The proportions are large enough at 120 x 45 x 30cm/48 x 15 x 12in, but perhaps it’s the density of decor that makes it appear smaller. Equipment is basic, and Nick uses a bog standard, off the shelf Eheim 2026 external canister with basic Eheim foam and sintered glass media. Shop online for a secondhand model, and you might find one around the £75 mark. Heating is provided by a single (well hidden) 200W Sera heater that will set you back around £20. 

A curious factor adding a sense of scale is the way that Nick has restricted the light. In absence of live plants, Nick can go for atmospheric illumination over high intensity, and he’s opted for a 90cm/3ft Arcadia LED, giving a 15cm/6in gloomier gradient at each end of the tank. Combined with a little surface movement, the lights create a rippling effect that our photographs fail to convey. Know that the lighting is pleasing on the eye.

Setting up was easy enough, once hardscape had been sourced. "I had the filter running on another tank for months beforehand to help with the set up," Nick says. "I used 60% of the water from another tank to help start it off, with 40% new water added. This was the left for a week or so while I put the finishing touches to the tank. Each species was then bought over a period of four months or so."

 The tetras look amazing in Nick's set-up.

The tetras look amazing in Nick's set-up.

Water chemistry is understandably soft and acidic, though Nick has avoided adding heavy tannins that discolour the water. Using rainwater collected in butts, his weekly water changes of 40% keep the water at an acidic pH6.4, with a TDS reading somewhere between 150–190ppm.

On the back of these conditions, the fish have even been through a little breeding activity. "The Guianacara have spawned three or four times now," Nick says, "but I think someone within the tank is eating the eggs." To date, not one of these has made it to adulthood.

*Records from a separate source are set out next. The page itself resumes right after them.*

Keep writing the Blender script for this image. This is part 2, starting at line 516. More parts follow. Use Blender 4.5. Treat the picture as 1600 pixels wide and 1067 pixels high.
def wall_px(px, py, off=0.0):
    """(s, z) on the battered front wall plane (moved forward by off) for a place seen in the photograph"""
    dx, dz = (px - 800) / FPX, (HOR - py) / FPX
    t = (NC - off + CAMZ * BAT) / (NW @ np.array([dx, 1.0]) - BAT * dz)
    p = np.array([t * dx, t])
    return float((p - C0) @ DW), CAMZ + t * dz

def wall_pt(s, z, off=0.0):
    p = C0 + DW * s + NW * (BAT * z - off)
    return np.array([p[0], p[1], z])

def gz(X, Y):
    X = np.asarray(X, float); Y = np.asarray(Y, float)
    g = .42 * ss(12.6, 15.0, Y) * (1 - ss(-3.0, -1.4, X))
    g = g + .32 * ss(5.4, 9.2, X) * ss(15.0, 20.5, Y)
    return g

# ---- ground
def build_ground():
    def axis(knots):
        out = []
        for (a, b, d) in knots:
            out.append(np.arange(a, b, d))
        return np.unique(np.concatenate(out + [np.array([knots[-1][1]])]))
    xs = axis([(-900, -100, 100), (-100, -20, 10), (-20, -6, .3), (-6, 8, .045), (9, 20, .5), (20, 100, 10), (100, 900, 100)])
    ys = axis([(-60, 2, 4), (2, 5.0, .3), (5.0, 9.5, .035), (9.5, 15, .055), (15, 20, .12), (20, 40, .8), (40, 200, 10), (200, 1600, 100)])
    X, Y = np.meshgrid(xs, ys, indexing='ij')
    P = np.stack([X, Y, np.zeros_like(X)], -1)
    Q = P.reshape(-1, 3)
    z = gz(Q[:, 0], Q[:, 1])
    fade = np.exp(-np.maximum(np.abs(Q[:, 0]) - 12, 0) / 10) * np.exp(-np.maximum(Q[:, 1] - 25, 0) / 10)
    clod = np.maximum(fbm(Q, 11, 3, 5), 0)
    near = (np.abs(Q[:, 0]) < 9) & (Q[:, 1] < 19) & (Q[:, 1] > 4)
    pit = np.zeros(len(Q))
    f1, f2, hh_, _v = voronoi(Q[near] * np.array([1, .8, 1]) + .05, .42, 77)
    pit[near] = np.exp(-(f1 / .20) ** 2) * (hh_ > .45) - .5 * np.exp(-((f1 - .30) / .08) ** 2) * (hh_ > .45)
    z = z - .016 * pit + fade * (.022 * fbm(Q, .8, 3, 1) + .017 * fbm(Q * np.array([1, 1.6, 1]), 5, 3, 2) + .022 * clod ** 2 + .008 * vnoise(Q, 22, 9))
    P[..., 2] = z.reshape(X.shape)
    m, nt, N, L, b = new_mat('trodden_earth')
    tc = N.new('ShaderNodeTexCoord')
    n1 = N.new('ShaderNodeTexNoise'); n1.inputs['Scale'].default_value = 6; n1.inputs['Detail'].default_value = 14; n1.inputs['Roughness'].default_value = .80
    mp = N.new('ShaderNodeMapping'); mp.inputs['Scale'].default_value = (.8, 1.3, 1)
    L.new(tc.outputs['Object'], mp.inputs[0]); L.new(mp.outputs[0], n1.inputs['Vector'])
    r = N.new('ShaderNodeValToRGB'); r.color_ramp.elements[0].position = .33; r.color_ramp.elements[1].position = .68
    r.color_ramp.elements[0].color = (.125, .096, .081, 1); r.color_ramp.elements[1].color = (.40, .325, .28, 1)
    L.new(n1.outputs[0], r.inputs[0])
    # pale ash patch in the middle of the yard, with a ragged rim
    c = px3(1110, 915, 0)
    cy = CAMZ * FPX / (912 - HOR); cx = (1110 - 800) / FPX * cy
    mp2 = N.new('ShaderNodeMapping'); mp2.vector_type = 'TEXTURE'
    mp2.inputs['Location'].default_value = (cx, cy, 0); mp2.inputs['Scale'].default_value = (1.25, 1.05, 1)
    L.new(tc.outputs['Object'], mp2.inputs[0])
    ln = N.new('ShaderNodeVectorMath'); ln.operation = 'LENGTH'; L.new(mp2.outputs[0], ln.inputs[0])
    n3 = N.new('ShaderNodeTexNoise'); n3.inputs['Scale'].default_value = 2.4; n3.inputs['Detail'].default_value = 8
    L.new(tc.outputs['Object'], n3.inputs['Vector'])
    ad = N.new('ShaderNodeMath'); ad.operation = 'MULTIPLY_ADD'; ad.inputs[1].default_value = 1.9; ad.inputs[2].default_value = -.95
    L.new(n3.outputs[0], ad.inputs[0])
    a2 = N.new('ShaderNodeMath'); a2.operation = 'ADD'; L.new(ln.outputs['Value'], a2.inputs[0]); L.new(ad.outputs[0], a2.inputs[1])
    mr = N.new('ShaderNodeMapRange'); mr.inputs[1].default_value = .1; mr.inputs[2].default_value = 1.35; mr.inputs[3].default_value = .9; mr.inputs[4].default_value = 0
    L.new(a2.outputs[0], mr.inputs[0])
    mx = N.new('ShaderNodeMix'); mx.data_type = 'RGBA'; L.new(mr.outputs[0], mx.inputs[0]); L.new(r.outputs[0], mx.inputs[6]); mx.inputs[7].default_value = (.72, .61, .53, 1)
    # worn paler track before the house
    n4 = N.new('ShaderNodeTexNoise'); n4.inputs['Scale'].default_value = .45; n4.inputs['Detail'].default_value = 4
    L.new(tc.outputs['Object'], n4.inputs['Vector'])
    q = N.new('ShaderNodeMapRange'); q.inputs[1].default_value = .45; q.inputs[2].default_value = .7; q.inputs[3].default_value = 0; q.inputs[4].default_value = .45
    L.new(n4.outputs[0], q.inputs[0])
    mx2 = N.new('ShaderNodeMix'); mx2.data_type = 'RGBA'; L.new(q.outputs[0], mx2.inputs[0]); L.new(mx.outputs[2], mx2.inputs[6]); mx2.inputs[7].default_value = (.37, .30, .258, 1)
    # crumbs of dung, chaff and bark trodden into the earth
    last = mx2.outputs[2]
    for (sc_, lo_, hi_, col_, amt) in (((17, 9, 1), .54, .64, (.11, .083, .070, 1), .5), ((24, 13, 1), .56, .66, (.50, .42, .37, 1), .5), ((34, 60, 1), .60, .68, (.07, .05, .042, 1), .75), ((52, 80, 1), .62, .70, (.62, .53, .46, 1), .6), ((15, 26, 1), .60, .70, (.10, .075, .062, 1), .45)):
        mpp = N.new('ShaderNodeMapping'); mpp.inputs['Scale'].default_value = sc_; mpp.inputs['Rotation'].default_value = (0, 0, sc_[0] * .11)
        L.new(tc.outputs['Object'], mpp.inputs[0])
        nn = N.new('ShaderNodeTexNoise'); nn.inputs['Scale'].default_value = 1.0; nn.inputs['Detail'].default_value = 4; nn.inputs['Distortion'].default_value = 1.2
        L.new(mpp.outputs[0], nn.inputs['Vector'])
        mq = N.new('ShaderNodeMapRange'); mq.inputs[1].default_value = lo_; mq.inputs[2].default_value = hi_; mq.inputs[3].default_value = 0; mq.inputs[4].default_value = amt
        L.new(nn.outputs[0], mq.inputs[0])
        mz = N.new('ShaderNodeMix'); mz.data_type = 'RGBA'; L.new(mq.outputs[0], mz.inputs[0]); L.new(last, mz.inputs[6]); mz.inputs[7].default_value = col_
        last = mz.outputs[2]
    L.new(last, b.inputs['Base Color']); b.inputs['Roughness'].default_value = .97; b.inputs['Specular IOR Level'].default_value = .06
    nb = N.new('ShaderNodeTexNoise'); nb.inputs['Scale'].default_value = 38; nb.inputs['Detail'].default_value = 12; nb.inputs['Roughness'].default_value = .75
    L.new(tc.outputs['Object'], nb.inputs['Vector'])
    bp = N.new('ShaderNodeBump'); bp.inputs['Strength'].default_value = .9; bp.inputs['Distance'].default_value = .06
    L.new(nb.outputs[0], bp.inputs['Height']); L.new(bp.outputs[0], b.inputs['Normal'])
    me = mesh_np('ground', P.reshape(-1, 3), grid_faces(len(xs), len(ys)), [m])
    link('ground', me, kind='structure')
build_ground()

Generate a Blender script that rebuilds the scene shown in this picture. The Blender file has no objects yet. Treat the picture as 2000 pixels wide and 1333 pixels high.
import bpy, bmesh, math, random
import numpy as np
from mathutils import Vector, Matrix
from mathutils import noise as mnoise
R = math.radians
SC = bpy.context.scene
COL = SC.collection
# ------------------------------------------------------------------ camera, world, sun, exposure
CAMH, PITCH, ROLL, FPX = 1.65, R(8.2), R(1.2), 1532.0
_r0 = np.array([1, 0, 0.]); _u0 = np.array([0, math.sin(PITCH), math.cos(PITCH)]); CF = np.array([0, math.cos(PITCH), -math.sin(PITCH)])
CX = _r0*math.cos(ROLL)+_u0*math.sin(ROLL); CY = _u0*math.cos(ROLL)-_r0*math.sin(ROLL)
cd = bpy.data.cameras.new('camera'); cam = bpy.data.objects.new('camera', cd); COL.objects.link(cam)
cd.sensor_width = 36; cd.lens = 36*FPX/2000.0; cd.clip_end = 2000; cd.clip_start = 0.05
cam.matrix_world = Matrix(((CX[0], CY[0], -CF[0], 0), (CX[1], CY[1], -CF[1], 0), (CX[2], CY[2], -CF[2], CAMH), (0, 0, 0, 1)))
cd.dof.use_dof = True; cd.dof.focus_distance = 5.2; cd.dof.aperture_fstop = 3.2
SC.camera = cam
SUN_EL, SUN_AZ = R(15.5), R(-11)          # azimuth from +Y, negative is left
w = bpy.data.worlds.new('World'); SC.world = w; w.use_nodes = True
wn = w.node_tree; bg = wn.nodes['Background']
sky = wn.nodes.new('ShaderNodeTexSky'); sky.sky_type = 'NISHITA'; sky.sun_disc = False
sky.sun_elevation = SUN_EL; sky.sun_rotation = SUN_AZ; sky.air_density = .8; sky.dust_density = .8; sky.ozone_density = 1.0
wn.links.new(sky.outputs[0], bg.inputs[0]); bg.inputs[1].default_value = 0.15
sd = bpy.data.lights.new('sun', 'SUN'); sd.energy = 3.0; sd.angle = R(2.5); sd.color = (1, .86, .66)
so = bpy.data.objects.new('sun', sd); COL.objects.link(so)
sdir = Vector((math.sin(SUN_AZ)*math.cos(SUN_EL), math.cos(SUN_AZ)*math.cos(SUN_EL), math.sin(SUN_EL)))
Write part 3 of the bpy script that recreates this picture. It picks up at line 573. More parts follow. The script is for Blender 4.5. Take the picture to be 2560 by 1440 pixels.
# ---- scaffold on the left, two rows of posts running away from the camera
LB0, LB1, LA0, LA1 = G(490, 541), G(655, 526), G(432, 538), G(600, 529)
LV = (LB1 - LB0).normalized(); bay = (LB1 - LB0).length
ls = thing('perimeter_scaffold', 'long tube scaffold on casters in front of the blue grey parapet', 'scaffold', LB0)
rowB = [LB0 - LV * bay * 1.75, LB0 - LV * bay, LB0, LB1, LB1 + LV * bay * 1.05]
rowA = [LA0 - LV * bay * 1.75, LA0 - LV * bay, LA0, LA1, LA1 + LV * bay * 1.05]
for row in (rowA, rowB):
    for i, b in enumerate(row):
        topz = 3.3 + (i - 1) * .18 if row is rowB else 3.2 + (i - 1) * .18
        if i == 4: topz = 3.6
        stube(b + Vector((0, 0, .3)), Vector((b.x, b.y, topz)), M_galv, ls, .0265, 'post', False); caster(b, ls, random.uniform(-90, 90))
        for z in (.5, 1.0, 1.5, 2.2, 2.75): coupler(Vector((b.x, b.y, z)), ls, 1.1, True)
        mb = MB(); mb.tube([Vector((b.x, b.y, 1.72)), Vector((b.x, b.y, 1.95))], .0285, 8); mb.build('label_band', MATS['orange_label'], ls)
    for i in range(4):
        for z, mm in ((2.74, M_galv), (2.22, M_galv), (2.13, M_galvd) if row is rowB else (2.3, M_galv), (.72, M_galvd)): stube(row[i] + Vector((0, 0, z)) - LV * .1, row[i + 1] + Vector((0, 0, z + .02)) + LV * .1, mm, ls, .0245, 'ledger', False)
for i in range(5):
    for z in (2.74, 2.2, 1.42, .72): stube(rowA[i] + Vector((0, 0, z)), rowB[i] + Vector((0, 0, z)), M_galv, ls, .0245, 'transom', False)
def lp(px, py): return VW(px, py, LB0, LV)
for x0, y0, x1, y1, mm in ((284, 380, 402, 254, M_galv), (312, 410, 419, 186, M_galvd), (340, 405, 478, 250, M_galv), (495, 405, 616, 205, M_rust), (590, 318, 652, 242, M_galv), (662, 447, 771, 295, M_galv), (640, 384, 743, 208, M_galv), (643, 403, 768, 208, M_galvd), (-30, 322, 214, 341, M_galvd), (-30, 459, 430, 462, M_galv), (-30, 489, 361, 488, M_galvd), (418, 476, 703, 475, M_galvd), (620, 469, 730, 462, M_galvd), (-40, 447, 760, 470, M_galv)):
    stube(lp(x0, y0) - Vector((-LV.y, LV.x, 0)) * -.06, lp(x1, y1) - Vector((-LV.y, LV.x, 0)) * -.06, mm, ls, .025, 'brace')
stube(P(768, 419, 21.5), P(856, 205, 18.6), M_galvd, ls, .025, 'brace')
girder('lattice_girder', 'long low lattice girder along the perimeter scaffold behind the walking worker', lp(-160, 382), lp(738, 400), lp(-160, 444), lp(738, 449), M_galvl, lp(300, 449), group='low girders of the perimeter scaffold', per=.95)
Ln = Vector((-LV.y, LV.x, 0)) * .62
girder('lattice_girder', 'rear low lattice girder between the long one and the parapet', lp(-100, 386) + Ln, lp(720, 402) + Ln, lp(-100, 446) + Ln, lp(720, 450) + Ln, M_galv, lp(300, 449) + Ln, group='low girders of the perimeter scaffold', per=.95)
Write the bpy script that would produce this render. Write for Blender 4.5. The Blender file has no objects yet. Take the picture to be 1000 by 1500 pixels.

Asked about what he’d change if starting afresh, Nick has just a few minor amendments. "The tank would be bigger," he says, "and it would have a lot more roots in it. I’d probably change the rocks and add some floating plants too.

"And what don’t I like about the set-up? That it’s not in my front room at home so I can just sit and stare at it."

As I finally pull myself away from it, leaving his stunning, standard tetras looking at their absolute peak, I confess that I know how he feels. I’m upset it’s not in my front room, either.